Knowledge-intensive natural language processing (KI-NLP) is how Google Search or Wikipedia fetches answers to our questions. AI models in them dig through an archive of information to give us relevant search results. However, there are several limitations to the current KI-NLP landscape. 

KI-NLP architectures depend on black-box search engines to hunt for information from the knowledge web. In the process, relevant information can be missed as the search engine algorithms can rank it too low in the results. Also, in the case of Wikipedia searches, often, the online encyclopedia doesn’t capture all the knowledge available on the web related to a particular topic, and with its continuous growth, it has become a challenge to verify citations and other biases. 

Meta’s Sphere

Meta came up with the first white-box search solution, Sphere, which uses open web data as the source of knowledge. Meta believes that Sphere’s white-box knowledge base has significantly more data and sources to match for verification than a typical black-box knowledge source. Thus, it can provide useful information that they cannot. 

Source: The Web Is your Oyster

The idea was to create more intelligent AI systems that could leverage real-world knowledge in a better manner. Sphere has surpassed the Knowledge Intensive Language Tasks benchmark, implying it can help AI researchers to build models that can leverage real-world knowledge to accomplish multiple tasks.
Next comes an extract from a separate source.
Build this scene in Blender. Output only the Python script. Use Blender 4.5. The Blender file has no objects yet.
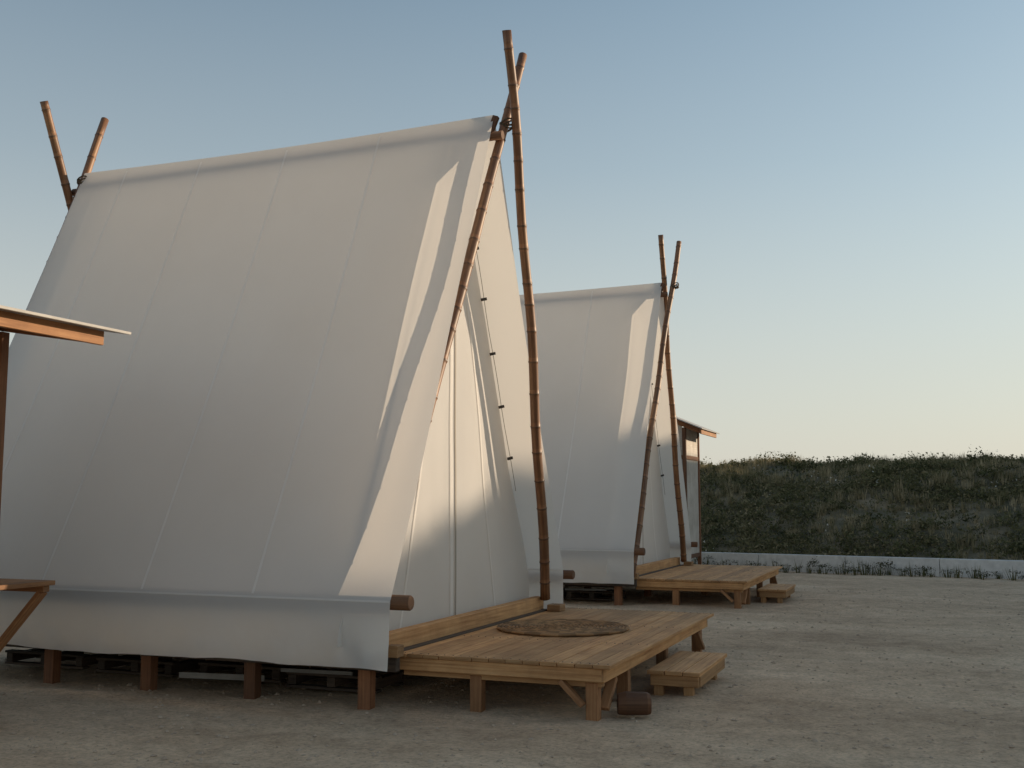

Sphere represents the effort of Meta to enable AI researchers to experiment with building KI-NLP models. Meta believes Sphere will help researchers train retrievers to handle a wider range of documents and prepare automatic systems to deal with issues like misinformation and incoherent text. The models thus created could help in the real world to tackle harmful content. It also holds the potential to enhance digital literacy and critical thinking skills. 

How Meta seeks to challenge Google with Sphere

Shortly after Meta released Sphere, discussions started doing the rounds that Meta is seeking to challenge Google. 

“MetaAI introduces white-box search. By open-sourcing Sphere, its web scale corpus. Directly challenges Google,” posted Prithivi Damodaran, an ML consultant at Donkey Stereotype. 

With Sphere, Meta is trying to address the problem of the most-relevant source related to the surfer’s query or topic. At a time when search engine optimisation is widely used to rank information resources easily, what appears higher in search results might not be the most relevant source for the surfer. In fact, Google Search is notorious for its search results. There have been numerous complaints by users about Google Search results being wrong and irrelevant. Many times, the initial results pertain to ads or information not even remotely related to the query. Sphere seeks to solve this issue.

Another way Meta is trying to outdo Google with Sphere is by open sourcing it. Big Tech companies like Google have been often criticised for being opaque with their ML research. They do not give out any information on how such models were created or what data was applied leading to the AI replication crisis. 

Replication crisis is indeed a big issue as it can lead to several other problems. If an AI research team does not put out any information regarding its AI model, the larger community doesn’t get to know if it is using a biased dataset to train the model. Suddenly, it produces biased results when introduced to the real world. Take the case of Google Vision Cloud, which labelled the image of a dark-skinned individual holding a thermometer as a “gun” while a similar image with a light-skinned individual was as an “electronic device”.

Future trajectory

Whether Sphere pans out the way Meta wants it to, is a matter of time. However, Meta’s work on a web-scale corpus like Sphere shows the potential that harnessing the vast textual resources available online today through white-box retrieval may be the next big breakthrough in NLP

Nonetheless, problems exist. One of the key problems that Meta plans to address is with regard to the quality of retrieved information. NLP models should be able to assess the quality of the retrieved documents, handle duplicates, detect potential false claims and contradictions, prioritise more trustworthy sources and refrain from providing the answer if no sufficiently good evidence exists in the corpus.